The opportunities and challenges for Europe posed by migration was the focus of a conference in Rome on Thursday whose speakers included Paolo Gentiloni, foreign minister of Italy - one of the main arrival points for millions of refugees and asylum-seekers from the Mideast, Africa and Asia.
Key issues at the 'The New Europe: Migration, Integration and Security' conference' were the social integration of newly arrived migrants and guaranteeing security across the European continent, especially amid the threat of Islamist terrorism.
Europe is facing an unprecedented migration crisis triggered by the Syrian conflict, while violence in Pakistan and Iraq, poverty and oppression and terrorism in Africa are all contributing to the phenomenon, the conference agreed.

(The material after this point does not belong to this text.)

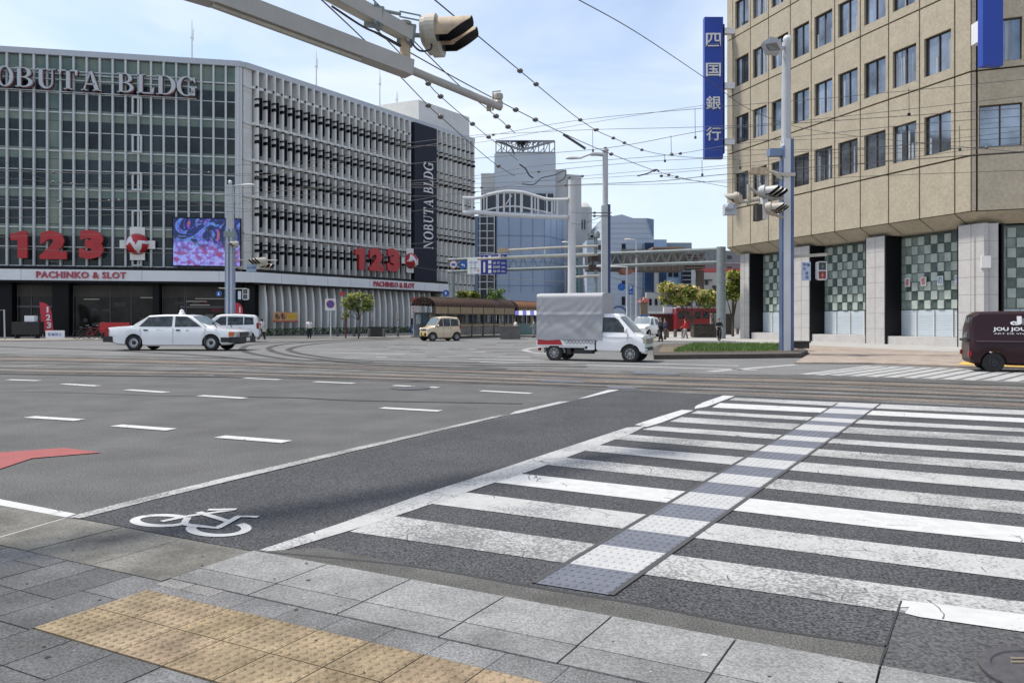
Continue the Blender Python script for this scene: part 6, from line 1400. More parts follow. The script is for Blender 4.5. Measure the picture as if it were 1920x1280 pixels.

If Europe gives a cohesive and effective response to migration, this can provide the continent with political, social, economic and demographic opportunities, not just challenges, speakers at the conference concluded.
Italy's justice minister Angelino Alfano, ex-Italian premier Romano Prodi, former EU commissioner and ex-Italian foreign minister Emma Bonino and the chairman of Italian bank Unicredit, Giuseppe Vita, also addressed the conference, as well as top European officials, business and charity representatives.
The conference was organised with the European Council for Foreign Relations think-tank as part of the East Forum 2016, with support from Unicredit, Italy's largest bank.